TASK TO COMPLETE:
Repeat exactly the lines from the line with "What Blender Python" to the line with "random.seed(7)", including both, and leave out any pictures.

ITEMS:

■ ■ ■ ■ ■

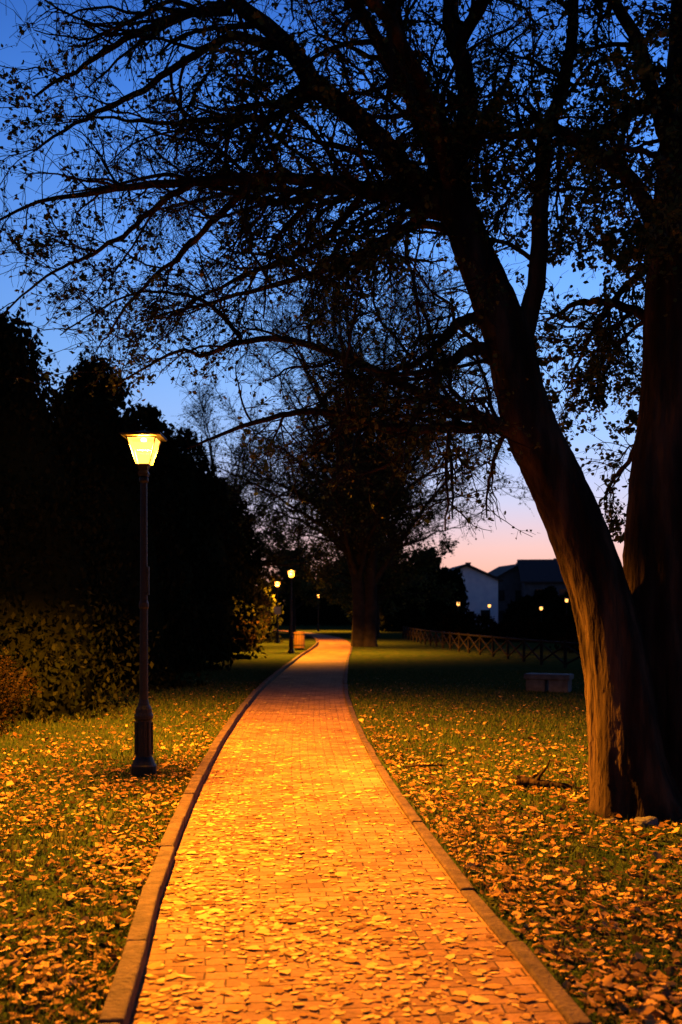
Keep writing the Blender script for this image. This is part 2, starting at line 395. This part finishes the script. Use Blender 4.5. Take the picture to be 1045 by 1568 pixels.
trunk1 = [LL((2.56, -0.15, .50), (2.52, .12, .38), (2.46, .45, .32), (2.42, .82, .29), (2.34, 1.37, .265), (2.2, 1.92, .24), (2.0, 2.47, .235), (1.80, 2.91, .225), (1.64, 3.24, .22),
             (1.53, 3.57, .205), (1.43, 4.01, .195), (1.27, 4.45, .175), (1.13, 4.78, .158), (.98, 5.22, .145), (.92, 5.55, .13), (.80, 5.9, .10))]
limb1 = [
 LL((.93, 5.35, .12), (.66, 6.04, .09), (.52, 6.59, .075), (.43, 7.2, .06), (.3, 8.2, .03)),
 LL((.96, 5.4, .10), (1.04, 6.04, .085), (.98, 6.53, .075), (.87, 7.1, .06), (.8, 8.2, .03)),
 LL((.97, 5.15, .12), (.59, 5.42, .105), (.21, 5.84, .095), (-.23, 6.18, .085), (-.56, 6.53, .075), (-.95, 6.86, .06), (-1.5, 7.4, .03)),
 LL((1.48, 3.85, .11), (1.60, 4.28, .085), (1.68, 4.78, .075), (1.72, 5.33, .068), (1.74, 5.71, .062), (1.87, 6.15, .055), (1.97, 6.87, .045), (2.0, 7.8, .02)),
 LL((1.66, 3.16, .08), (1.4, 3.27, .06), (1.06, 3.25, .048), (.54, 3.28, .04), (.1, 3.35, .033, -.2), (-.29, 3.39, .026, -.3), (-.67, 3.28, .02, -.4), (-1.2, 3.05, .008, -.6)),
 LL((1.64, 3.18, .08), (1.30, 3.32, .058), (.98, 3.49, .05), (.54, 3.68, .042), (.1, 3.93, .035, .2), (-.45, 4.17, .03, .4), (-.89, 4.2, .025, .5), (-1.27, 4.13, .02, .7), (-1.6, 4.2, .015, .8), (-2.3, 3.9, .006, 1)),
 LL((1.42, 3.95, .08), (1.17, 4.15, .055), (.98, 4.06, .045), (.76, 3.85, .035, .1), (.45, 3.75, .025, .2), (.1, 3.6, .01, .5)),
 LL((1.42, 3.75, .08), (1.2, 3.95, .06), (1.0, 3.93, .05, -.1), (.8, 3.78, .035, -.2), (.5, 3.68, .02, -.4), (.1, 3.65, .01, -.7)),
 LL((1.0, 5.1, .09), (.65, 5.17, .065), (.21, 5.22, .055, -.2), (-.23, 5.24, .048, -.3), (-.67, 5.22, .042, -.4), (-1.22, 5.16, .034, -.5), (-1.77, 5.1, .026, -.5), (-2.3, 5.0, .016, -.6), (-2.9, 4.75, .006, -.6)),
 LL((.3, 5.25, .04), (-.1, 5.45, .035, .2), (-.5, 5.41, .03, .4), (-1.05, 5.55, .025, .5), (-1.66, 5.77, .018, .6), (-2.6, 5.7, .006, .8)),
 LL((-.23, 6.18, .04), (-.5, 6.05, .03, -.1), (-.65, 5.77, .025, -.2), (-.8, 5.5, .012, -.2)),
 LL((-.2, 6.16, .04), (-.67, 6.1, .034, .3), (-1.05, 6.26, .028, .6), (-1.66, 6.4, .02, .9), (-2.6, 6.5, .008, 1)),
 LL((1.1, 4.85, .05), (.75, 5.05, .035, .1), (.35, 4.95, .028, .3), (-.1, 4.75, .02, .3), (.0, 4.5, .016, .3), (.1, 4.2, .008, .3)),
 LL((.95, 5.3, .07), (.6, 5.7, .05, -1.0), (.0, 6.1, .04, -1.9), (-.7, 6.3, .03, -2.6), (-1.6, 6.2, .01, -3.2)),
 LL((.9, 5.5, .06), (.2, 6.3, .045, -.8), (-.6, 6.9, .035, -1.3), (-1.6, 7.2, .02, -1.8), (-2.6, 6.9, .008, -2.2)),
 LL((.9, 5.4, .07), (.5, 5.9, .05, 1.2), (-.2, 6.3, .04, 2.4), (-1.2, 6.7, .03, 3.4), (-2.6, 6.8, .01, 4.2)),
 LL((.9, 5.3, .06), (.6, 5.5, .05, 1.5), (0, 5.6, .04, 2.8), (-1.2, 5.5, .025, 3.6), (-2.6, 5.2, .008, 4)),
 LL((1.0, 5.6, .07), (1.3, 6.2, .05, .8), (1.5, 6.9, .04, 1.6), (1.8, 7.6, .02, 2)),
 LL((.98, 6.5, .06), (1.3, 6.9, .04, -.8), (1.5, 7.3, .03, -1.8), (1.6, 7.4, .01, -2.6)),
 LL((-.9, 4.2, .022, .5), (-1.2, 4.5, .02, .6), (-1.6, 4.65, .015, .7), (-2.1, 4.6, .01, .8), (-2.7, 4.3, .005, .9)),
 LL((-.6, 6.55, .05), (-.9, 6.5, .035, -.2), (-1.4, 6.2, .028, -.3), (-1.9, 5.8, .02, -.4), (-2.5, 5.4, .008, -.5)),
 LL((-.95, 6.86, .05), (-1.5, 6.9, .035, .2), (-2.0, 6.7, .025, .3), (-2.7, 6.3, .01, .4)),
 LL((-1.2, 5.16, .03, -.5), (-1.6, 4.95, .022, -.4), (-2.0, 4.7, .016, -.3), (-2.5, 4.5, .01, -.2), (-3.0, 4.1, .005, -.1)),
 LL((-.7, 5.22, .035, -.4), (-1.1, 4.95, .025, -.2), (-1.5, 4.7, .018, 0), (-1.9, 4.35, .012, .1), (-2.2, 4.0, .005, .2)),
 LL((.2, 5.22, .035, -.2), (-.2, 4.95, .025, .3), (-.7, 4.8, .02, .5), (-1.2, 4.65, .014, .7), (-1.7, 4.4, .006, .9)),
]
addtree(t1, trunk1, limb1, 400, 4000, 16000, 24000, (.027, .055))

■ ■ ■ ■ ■

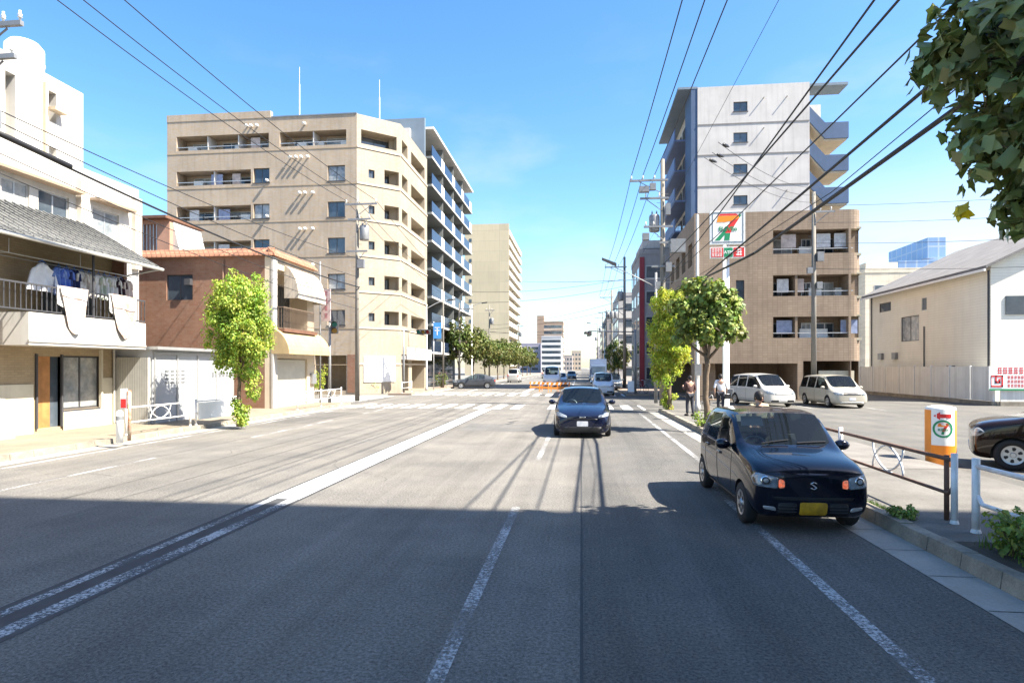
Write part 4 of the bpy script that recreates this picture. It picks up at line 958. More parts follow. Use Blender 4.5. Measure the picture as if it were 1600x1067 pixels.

■ ■ ■ ■ ■

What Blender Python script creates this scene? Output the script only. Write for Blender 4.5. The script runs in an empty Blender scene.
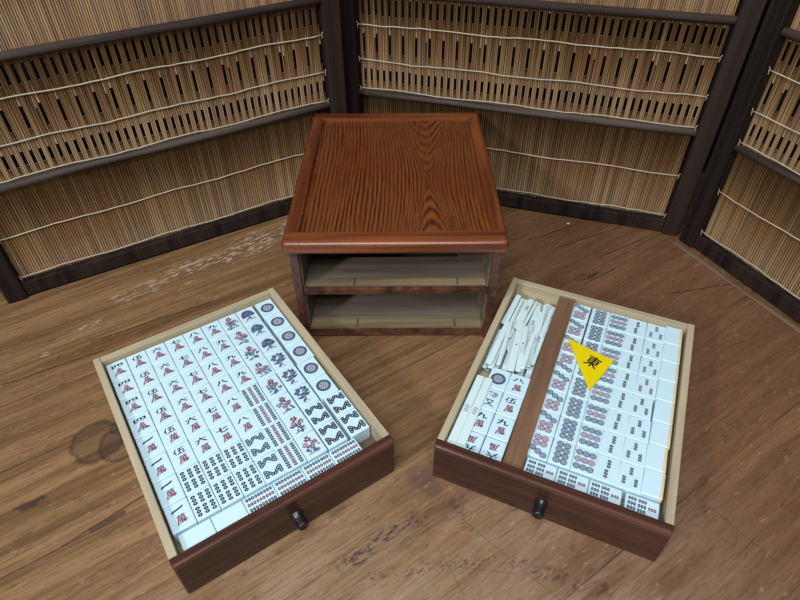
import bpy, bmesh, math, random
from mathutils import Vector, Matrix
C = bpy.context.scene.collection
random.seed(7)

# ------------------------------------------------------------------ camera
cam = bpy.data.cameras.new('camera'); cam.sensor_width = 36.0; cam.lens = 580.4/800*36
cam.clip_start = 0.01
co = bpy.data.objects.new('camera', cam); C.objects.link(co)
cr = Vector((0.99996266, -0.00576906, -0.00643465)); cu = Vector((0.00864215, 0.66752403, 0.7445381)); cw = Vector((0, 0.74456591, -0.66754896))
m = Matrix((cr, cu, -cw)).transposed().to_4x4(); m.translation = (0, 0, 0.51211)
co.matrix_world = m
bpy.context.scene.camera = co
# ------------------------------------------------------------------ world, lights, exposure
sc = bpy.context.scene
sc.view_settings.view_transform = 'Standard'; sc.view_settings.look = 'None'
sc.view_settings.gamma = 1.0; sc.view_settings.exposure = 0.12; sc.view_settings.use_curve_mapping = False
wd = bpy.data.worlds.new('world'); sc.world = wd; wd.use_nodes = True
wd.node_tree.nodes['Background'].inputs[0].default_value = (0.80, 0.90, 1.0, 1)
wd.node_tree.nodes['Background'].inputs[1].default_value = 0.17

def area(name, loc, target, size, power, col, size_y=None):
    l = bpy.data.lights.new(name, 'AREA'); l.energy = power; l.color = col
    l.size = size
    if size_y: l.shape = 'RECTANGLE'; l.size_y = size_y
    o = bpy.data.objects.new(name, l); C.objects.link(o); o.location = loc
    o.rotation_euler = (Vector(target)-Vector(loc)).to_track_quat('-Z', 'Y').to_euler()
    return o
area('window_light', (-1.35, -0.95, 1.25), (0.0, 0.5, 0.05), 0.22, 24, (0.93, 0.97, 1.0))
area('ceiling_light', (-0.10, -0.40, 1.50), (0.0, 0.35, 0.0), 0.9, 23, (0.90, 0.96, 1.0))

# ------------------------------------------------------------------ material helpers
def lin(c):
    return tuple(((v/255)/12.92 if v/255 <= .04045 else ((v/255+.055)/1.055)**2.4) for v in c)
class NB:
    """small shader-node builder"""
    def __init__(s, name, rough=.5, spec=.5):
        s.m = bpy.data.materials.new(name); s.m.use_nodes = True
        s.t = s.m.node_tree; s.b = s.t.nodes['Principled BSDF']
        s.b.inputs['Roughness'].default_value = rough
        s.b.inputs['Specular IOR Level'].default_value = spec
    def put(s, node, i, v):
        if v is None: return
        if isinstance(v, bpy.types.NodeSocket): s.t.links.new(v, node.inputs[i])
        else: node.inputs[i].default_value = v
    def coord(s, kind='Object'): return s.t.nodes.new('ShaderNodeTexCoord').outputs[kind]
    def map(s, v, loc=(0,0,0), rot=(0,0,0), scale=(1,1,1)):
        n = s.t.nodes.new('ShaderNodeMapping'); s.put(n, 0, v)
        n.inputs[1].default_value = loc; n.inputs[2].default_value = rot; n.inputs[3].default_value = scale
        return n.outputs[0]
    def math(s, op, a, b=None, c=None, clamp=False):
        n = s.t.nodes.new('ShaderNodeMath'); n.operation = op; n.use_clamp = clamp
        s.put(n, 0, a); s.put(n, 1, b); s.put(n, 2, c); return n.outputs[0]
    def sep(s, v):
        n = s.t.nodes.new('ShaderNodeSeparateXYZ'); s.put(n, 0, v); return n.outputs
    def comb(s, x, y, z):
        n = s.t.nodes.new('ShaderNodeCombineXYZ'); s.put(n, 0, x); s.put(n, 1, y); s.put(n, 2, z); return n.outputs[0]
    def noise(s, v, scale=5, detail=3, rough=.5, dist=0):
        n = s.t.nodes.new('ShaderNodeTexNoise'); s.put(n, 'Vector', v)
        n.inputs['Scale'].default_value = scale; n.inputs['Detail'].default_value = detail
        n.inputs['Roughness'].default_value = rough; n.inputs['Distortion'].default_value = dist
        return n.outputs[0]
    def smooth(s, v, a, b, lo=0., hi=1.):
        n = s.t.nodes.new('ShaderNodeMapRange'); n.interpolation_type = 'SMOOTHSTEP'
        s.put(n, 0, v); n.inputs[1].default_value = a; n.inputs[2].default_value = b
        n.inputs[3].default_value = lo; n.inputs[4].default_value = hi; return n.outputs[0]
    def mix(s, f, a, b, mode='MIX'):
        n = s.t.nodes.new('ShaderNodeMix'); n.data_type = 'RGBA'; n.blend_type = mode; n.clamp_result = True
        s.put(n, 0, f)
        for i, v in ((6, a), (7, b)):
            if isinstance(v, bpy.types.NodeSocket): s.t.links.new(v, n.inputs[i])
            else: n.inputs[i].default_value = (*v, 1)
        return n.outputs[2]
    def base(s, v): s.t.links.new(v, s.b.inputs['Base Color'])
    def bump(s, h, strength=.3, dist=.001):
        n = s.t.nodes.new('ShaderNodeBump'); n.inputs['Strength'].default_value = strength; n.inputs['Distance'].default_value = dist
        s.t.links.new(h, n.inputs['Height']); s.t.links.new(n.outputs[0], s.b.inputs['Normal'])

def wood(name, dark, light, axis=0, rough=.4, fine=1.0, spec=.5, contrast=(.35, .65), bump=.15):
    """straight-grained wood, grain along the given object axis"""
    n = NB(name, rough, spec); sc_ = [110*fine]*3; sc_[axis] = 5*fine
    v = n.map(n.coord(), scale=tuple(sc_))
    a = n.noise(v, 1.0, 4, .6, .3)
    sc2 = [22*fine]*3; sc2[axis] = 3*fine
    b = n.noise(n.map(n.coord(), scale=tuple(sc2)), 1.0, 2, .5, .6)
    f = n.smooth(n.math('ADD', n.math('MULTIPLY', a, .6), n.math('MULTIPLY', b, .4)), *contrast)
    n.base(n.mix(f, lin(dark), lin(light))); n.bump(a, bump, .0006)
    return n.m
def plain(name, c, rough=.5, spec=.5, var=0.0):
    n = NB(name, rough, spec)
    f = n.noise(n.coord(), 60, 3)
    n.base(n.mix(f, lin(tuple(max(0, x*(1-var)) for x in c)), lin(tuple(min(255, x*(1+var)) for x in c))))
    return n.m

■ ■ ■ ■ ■

ANSWER IN FULL:
What Blender Python script creates this scene? Output the script only. Write for Blender 4.5. The script runs in an empty Blender scene.
import bpy, bmesh, math, random
from mathutils import Vector, Matrix
C = bpy.context.scene.collection
random.seed(7)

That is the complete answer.